Repeat the material exactly as it appears.

Data to process
* Begin *

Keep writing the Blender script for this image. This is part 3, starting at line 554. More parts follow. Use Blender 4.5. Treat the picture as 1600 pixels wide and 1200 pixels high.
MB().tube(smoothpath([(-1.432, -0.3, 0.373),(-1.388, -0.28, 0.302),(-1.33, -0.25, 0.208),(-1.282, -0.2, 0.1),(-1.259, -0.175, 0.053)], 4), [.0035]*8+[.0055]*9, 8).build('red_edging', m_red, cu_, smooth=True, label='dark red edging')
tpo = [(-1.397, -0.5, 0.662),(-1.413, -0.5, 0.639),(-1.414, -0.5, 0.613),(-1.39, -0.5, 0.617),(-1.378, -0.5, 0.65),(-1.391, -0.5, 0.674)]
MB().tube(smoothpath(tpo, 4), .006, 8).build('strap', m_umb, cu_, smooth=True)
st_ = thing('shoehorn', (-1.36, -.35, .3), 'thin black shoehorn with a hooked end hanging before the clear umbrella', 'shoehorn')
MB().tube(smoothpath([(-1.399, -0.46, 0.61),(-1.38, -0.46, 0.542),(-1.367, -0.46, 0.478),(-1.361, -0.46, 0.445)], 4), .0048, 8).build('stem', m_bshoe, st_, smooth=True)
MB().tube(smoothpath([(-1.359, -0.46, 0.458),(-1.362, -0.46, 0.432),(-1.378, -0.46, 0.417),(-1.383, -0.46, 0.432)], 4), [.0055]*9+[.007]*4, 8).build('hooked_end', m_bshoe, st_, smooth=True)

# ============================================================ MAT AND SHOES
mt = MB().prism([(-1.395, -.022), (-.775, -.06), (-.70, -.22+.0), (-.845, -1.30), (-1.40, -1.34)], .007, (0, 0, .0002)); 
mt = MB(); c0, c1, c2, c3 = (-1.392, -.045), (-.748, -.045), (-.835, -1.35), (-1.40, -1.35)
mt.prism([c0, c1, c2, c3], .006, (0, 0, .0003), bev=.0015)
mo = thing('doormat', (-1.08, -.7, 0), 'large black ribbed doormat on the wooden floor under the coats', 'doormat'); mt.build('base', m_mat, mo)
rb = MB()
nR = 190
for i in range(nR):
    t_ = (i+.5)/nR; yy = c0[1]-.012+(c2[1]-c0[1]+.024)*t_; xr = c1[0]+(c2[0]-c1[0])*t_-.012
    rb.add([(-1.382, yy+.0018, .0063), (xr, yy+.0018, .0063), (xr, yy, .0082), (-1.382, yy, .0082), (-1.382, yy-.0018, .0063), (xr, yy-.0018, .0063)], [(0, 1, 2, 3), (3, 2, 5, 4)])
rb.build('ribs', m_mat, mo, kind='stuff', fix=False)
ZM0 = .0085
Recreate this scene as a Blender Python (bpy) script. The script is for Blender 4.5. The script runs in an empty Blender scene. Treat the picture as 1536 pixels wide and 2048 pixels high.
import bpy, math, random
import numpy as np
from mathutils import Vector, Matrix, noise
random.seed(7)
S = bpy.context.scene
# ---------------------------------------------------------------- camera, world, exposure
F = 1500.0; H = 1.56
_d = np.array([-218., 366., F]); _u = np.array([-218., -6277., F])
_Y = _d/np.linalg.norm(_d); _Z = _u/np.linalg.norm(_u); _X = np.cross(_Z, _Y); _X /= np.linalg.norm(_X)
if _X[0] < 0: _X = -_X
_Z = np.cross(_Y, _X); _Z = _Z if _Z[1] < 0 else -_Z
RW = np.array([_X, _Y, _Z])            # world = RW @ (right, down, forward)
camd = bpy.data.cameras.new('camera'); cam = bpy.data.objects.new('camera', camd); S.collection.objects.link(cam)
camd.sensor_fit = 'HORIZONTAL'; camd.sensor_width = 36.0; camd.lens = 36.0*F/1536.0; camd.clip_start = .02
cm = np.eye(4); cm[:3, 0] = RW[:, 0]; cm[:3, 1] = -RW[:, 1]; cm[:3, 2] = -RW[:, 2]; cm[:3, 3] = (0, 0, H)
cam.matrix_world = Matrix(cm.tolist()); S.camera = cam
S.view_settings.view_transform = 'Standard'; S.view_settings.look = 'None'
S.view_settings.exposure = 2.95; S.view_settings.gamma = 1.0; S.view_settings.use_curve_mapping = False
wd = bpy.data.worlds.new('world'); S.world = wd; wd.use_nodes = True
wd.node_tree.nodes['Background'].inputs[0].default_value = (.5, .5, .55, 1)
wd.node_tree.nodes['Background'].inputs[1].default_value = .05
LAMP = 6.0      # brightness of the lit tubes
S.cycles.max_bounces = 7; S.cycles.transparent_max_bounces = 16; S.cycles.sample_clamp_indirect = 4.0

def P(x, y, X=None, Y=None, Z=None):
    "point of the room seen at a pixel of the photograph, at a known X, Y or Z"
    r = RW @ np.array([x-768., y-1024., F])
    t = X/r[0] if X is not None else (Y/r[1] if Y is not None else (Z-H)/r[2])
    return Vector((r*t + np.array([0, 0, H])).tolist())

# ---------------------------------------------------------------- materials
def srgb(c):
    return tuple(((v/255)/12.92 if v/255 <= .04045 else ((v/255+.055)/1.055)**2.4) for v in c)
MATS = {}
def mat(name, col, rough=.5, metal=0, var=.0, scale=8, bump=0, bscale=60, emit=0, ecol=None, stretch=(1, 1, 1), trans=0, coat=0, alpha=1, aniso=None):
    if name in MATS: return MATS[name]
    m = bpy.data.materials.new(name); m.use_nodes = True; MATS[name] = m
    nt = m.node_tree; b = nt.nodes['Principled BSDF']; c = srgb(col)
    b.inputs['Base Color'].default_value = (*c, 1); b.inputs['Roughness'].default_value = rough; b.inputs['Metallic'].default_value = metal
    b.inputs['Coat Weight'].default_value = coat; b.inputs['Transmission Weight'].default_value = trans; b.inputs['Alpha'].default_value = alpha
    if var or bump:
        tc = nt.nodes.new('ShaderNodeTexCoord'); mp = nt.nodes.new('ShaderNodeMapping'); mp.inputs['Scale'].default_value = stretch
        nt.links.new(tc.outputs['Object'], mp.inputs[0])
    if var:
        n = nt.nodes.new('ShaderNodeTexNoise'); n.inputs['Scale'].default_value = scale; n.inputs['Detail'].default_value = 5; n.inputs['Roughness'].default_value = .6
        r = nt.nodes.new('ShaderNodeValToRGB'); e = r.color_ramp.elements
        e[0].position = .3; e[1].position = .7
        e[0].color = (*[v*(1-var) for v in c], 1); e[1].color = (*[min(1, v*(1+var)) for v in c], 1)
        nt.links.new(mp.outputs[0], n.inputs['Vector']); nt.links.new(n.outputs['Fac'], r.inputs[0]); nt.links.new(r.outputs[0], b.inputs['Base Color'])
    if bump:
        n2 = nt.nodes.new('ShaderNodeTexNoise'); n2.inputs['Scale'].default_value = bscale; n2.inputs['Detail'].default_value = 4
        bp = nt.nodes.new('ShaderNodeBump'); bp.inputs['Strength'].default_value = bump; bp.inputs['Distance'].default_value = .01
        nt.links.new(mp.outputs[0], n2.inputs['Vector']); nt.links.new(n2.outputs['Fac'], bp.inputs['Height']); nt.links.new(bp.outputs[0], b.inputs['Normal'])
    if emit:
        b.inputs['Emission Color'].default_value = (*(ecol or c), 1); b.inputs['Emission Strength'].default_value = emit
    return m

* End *

Response
Keep writing the Blender script for this image. This is part 3, starting at line 554. More parts follow. Use Blender 4.5. Treat the picture as 1600 pixels wide and 1200 pixels high.
MB().tube(smoothpath([(-1.432, -0.3, 0.373),(-1.388, -0.28, 0.302),(-1.33, -0.25, 0.208),(-1.282, -0.2, 0.1),(-1.259, -0.175, 0.053)], 4), [.0035]*8+[.0055]*9, 8).build('red_edging', m_red, cu_, smooth=True, label='dark red edging')
tpo = [(-1.397, -0.5, 0.662),(-1.413, -0.5, 0.639),(-1.414, -0.5, 0.613),(-1.39, -0.5, 0.617),(-1.378, -0.5, 0.65),(-1.391, -0.5, 0.674)]
MB().tube(smoothpath(tpo, 4), .006, 8).build('strap', m_umb, cu_, smooth=True)
st_ = thing('shoehorn', (-1.36, -.35, .3), 'thin black shoehorn with a hooked end hanging before the clear umbrella', 'shoehorn')
MB().tube(smoothpath([(-1.399, -0.46, 0.61),(-1.38, -0.46, 0.542),(-1.367, -0.46, 0.478),(-1.361, -0.46, 0.445)], 4), .0048, 8).build('stem', m_bshoe, st_, smooth=True)
MB().tube(smoothpath([(-1.359, -0.46, 0.458),(-1.362, -0.46, 0.432),(-1.378, -0.46, 0.417),(-1.383, -0.46, 0.432)], 4), [.0055]*9+[.007]*4, 8).build('hooked_end', m_bshoe, st_, smooth=True)

# ============================================================ MAT AND SHOES
mt = MB().prism([(-1.395, -.022), (-.775, -.06), (-.70, -.22+.0), (-.845, -1.30), (-1.40, -1.34)], .007, (0, 0, .0002)); 
mt = MB(); c0, c1, c2, c3 = (-1.392, -.045), (-.748, -.045), (-.835, -1.35), (-1.40, -1.35)
mt.prism([c0, c1, c2, c3], .006, (0, 0, .0003), bev=.0015)
mo = thing('doormat', (-1.08, -.7, 0), 'large black ribbed doormat on the wooden floor under the coats', 'doormat'); mt.build('base', m_mat, mo)
rb = MB()
nR = 190
for i in range(nR):
    t_ = (i+.5)/nR; yy = c0[1]-.012+(c2[1]-c0[1]+.024)*t_; xr = c1[0]+(c2[0]-c1[0])*t_-.012
    rb.add([(-1.382, yy+.0018, .0063), (xr, yy+.0018, .0063), (xr, yy, .0082), (-1.382, yy, .0082), (-1.382, yy-.0018, .0063), (xr, yy-.0018, .0063)], [(0, 1, 2, 3), (3, 2, 5, 4)])
rb.build('ribs', m_mat, mo, kind='stuff', fix=False)
ZM0 = .0085
Recreate this scene as a Blender Python (bpy) script. The script is for Blender 4.5. The script runs in an empty Blender scene. Treat the picture as 1536 pixels wide and 2048 pixels high.
import bpy, math, random
import numpy as np
from mathutils import Vector, Matrix, noise
random.seed(7)
S = bpy.context.scene
# ---------------------------------------------------------------- camera, world, exposure
F = 1500.0; H = 1.56
_d = np.array([-218., 366., F]); _u = np.array([-218., -6277., F])
_Y = _d/np.linalg.norm(_d); _Z = _u/np.linalg.norm(_u); _X = np.cross(_Z, _Y); _X /= np.linalg.norm(_X)
if _X[0] < 0: _X = -_X
_Z = np.cross(_Y, _X); _Z = _Z if _Z[1] < 0 else -_Z
RW = np.array([_X, _Y, _Z])            # world = RW @ (right, down, forward)
camd = bpy.data.cameras.new('camera'); cam = bpy.data.objects.new('camera', camd); S.collection.objects.link(cam)
camd.sensor_fit = 'HORIZONTAL'; camd.sensor_width = 36.0; camd.lens = 36.0*F/1536.0; camd.clip_start = .02
cm = np.eye(4); cm[:3, 0] = RW[:, 0]; cm[:3, 1] = -RW[:, 1]; cm[:3, 2] = -RW[:, 2]; cm[:3, 3] = (0, 0, H)
cam.matrix_world = Matrix(cm.tolist()); S.camera = cam
S.view_settings.view_transform = 'Standard'; S.view_settings.look = 'None'
S.view_settings.exposure = 2.95; S.view_settings.gamma = 1.0; S.view_settings.use_curve_mapping = False
wd = bpy.data.worlds.new('world'); S.world = wd; wd.use_nodes = True
wd.node_tree.nodes['Background'].inputs[0].default_value = (.5, .5, .55, 1)
wd.node_tree.nodes['Background'].inputs[1].default_value = .05
LAMP = 6.0      # brightness of the lit tubes
S.cycles.max_bounces = 7; S.cycles.transparent_max_bounces = 16; S.cycles.sample_clamp_indirect = 4.0

def P(x, y, X=None, Y=None, Z=None):
    "point of the room seen at a pixel of the photograph, at a known X, Y or Z"
    r = RW @ np.array([x-768., y-1024., F])
    t = X/r[0] if X is not None else (Y/r[1] if Y is not None else (Z-H)/r[2])
    return Vector((r*t + np.array([0, 0, H])).tolist())

# ---------------------------------------------------------------- materials
def srgb(c):
    return tuple(((v/255)/12.92 if v/255 <= .04045 else ((v/255+.055)/1.055)**2.4) for v in c)
MATS = {}
def mat(name, col, rough=.5, metal=0, var=.0, scale=8, bump=0, bscale=60, emit=0, ecol=None, stretch=(1, 1, 1), trans=0, coat=0, alpha=1, aniso=None):
    if name in MATS: return MATS[name]
    m = bpy.data.materials.new(name); m.use_nodes = True; MATS[name] = m
    nt = m.node_tree; b = nt.nodes['Principled BSDF']; c = srgb(col)
    b.inputs['Base Color'].default_value = (*c, 1); b.inputs['Roughness'].default_value = rough; b.inputs['Metallic'].default_value = metal
    b.inputs['Coat Weight'].default_value = coat; b.inputs['Transmission Weight'].default_value = trans; b.inputs['Alpha'].default_value = alpha
    if var or bump:
        tc = nt.nodes.new('ShaderNodeTexCoord'); mp = nt.nodes.new('ShaderNodeMapping'); mp.inputs['Scale'].default_value = stretch
        nt.links.new(tc.outputs['Object'], mp.inputs[0])
    if var:
        n = nt.nodes.new('ShaderNodeTexNoise'); n.inputs['Scale'].default_value = scale; n.inputs['Detail'].default_value = 5; n.inputs['Roughness'].default_value = .6
        r = nt.nodes.new('ShaderNodeValToRGB'); e = r.color_ramp.elements
        e[0].position = .3; e[1].position = .7
        e[0].color = (*[v*(1-var) for v in c], 1); e[1].color = (*[min(1, v*(1+var)) for v in c], 1)
        nt.links.new(mp.outputs[0], n.inputs['Vector']); nt.links.new(n.outputs['Fac'], r.inputs[0]); nt.links.new(r.outputs[0], b.inputs['Base Color'])
    if bump:
        n2 = nt.nodes.new('ShaderNodeTexNoise'); n2.inputs['Scale'].default_value = bscale; n2.inputs['Detail'].default_value = 4
        bp = nt.nodes.new('ShaderNodeBump'); bp.inputs['Strength'].default_value = bump; bp.inputs['Distance'].default_value = .01
        nt.links.new(mp.outputs[0], n2.inputs['Vector']); nt.links.new(n2.outputs['Fac'], bp.inputs['Height']); nt.links.new(bp.outputs[0], b.inputs['Normal'])
    if emit:
        b.inputs['Emission Color'].default_value = (*(ecol or c), 1); b.inputs['Emission Strength'].default_value = emit
    return m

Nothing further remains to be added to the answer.